__DO THIS__
Return all lines from the listing below in which the string "cpale" occurs.

__DATA PROVIDED__
»»
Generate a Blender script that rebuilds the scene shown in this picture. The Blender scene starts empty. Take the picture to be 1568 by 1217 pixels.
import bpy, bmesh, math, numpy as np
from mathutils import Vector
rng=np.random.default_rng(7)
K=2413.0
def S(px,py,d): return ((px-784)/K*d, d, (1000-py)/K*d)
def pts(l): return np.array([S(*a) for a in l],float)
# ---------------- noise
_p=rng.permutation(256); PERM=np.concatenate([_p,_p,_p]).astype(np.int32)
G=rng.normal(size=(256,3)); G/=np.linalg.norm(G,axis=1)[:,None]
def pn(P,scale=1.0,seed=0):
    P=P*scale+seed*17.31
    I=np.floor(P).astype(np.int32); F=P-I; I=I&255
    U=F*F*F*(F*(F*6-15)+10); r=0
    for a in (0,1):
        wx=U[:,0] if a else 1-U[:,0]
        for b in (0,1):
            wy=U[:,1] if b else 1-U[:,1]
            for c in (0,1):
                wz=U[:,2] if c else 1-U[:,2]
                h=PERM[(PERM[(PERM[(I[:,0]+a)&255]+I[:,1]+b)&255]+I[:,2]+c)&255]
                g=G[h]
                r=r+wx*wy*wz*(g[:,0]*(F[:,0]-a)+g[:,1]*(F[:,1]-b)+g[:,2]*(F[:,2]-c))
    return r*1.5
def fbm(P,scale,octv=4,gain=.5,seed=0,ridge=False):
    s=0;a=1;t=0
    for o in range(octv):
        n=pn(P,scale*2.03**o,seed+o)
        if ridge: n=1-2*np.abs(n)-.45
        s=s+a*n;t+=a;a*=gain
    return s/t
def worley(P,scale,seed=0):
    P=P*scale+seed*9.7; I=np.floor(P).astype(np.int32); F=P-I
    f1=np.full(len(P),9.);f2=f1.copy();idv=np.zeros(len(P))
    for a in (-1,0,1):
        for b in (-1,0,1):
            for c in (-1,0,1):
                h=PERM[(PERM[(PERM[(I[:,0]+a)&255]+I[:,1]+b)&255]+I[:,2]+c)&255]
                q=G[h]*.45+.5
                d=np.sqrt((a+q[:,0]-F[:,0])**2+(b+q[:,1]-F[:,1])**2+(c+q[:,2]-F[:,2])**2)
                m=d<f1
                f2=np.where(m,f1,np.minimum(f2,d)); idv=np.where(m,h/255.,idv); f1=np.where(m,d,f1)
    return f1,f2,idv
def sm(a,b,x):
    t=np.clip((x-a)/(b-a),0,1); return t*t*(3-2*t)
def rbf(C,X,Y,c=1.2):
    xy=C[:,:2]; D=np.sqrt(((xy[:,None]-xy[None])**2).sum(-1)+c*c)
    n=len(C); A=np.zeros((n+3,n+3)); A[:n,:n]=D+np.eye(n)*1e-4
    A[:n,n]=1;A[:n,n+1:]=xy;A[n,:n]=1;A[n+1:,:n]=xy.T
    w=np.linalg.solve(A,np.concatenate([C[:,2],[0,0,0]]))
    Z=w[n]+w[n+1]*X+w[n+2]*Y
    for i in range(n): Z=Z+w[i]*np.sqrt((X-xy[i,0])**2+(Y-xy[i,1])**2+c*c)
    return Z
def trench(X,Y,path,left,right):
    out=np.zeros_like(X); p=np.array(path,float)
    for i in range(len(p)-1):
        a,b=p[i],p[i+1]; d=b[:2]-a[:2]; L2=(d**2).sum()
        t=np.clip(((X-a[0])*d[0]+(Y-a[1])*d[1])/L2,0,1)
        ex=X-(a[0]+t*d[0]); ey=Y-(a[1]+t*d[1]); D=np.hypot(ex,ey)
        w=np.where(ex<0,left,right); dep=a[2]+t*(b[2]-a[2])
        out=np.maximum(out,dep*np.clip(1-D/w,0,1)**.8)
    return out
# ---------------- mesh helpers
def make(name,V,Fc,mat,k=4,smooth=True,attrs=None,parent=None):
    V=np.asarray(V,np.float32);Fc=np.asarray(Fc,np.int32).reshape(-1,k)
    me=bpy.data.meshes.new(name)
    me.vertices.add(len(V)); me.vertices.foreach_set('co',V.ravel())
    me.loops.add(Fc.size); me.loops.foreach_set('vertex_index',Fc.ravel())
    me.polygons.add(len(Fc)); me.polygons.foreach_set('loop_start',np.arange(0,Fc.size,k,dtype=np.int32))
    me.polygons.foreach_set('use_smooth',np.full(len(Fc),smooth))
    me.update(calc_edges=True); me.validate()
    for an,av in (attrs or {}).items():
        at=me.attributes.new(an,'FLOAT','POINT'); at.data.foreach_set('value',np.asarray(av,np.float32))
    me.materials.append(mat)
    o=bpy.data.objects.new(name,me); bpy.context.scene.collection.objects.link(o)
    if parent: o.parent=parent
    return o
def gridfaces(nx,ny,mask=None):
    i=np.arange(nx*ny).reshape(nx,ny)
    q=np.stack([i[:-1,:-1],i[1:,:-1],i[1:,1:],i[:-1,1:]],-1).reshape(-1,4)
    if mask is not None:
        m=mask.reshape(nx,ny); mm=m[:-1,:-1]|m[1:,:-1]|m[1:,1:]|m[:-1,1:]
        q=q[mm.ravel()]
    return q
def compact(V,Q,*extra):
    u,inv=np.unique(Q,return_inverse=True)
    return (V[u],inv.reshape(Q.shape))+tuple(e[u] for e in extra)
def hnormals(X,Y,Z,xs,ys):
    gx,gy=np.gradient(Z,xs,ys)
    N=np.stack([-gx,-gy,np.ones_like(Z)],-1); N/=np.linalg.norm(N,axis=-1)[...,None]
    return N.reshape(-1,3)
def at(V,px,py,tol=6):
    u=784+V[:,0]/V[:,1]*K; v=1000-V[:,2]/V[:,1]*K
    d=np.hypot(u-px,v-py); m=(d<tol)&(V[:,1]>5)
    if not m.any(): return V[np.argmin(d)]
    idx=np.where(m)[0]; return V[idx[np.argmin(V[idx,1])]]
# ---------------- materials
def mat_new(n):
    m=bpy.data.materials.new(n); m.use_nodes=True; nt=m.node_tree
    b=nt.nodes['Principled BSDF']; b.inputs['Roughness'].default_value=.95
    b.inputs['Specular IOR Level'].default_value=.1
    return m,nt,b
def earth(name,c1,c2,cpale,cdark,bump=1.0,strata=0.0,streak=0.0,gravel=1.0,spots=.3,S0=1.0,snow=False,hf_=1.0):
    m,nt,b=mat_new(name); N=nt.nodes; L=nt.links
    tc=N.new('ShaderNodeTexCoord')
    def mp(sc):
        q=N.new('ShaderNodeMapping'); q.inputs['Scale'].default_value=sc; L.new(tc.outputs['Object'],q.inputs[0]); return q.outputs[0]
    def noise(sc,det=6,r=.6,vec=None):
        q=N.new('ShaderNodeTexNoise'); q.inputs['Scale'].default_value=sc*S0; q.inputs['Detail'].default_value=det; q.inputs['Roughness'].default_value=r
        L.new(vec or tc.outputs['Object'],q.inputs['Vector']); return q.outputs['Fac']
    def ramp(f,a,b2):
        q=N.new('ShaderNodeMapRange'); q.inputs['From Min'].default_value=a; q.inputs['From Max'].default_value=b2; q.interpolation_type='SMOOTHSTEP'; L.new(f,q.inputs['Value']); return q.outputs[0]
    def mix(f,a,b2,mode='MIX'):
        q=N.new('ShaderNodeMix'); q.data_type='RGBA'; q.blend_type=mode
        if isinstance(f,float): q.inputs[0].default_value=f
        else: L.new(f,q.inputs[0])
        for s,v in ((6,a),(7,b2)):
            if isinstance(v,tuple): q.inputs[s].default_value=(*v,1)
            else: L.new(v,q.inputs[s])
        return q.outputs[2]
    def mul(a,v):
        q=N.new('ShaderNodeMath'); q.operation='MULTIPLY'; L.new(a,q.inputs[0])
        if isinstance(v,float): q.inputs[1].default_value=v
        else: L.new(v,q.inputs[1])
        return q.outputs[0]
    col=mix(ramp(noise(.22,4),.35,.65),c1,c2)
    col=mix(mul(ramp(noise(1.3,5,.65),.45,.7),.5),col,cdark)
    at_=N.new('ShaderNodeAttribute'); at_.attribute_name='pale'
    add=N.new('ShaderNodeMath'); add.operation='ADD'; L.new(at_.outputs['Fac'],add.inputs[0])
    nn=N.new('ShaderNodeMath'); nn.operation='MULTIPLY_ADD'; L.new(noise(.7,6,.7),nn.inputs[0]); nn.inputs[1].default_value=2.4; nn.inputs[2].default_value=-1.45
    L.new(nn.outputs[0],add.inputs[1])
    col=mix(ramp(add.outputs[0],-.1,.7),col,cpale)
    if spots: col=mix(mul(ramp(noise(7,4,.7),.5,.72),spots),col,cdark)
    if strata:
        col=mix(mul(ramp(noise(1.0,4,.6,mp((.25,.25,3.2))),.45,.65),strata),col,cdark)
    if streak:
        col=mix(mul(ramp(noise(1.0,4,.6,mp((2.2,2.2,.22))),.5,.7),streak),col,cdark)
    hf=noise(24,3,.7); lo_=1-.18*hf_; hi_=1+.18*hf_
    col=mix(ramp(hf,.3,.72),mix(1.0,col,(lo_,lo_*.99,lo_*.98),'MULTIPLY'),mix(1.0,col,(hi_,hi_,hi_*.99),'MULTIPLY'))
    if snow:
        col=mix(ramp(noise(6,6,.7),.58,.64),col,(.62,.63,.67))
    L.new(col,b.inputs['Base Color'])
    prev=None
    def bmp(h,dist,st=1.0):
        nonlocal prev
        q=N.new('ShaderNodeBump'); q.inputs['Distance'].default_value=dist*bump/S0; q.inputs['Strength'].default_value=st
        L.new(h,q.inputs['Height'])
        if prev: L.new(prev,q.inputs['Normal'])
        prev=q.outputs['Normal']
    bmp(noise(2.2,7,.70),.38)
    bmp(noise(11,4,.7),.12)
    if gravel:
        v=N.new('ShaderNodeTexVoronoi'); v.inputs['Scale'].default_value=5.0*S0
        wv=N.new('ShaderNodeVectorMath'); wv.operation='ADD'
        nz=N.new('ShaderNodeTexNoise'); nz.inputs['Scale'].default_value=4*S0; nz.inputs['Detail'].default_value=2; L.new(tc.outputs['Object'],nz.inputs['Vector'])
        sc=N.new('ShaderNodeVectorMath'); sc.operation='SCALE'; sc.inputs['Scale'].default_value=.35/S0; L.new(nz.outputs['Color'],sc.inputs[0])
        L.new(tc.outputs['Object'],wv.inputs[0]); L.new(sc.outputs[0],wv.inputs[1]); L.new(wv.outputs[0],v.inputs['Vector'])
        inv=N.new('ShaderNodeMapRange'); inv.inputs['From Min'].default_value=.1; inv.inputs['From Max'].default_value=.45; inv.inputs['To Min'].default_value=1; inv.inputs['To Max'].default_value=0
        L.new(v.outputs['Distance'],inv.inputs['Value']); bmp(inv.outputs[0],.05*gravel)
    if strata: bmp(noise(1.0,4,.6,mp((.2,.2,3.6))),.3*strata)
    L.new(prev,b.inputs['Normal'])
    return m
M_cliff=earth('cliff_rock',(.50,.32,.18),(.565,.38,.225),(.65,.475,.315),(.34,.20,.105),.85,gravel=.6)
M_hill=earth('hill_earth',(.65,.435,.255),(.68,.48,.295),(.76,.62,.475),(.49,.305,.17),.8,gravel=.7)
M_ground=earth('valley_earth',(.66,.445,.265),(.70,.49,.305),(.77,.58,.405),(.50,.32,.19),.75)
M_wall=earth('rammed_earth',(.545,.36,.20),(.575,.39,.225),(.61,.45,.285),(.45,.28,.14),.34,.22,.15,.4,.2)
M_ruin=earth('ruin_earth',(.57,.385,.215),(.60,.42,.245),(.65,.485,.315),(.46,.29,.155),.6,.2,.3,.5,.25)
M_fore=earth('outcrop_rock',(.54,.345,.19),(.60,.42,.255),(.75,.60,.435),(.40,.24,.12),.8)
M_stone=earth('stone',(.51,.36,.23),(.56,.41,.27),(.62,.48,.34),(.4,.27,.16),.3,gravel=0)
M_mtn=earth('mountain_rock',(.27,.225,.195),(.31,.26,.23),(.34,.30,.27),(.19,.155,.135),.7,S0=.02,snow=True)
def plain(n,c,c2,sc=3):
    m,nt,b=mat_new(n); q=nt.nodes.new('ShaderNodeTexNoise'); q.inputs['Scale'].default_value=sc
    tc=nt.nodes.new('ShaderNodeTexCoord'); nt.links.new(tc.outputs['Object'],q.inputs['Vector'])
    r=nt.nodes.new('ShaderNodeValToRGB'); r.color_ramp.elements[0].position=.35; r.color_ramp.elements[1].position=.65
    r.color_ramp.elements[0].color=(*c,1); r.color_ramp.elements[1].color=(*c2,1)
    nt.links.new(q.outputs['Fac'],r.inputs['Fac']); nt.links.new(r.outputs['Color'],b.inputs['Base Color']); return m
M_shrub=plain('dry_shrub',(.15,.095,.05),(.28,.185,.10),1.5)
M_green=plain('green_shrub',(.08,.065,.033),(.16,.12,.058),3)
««
__RESULT OF THE TASK__
def earth(name,c1,c2,cpale,cdark,bump=1.0,strata=0.0,streak=0.0,gravel=1.0,spots=.3,S0=1.0,snow=False,hf_=1.0):
    col=mix(ramp(add.outputs[0],-.1,.7),col,cpale)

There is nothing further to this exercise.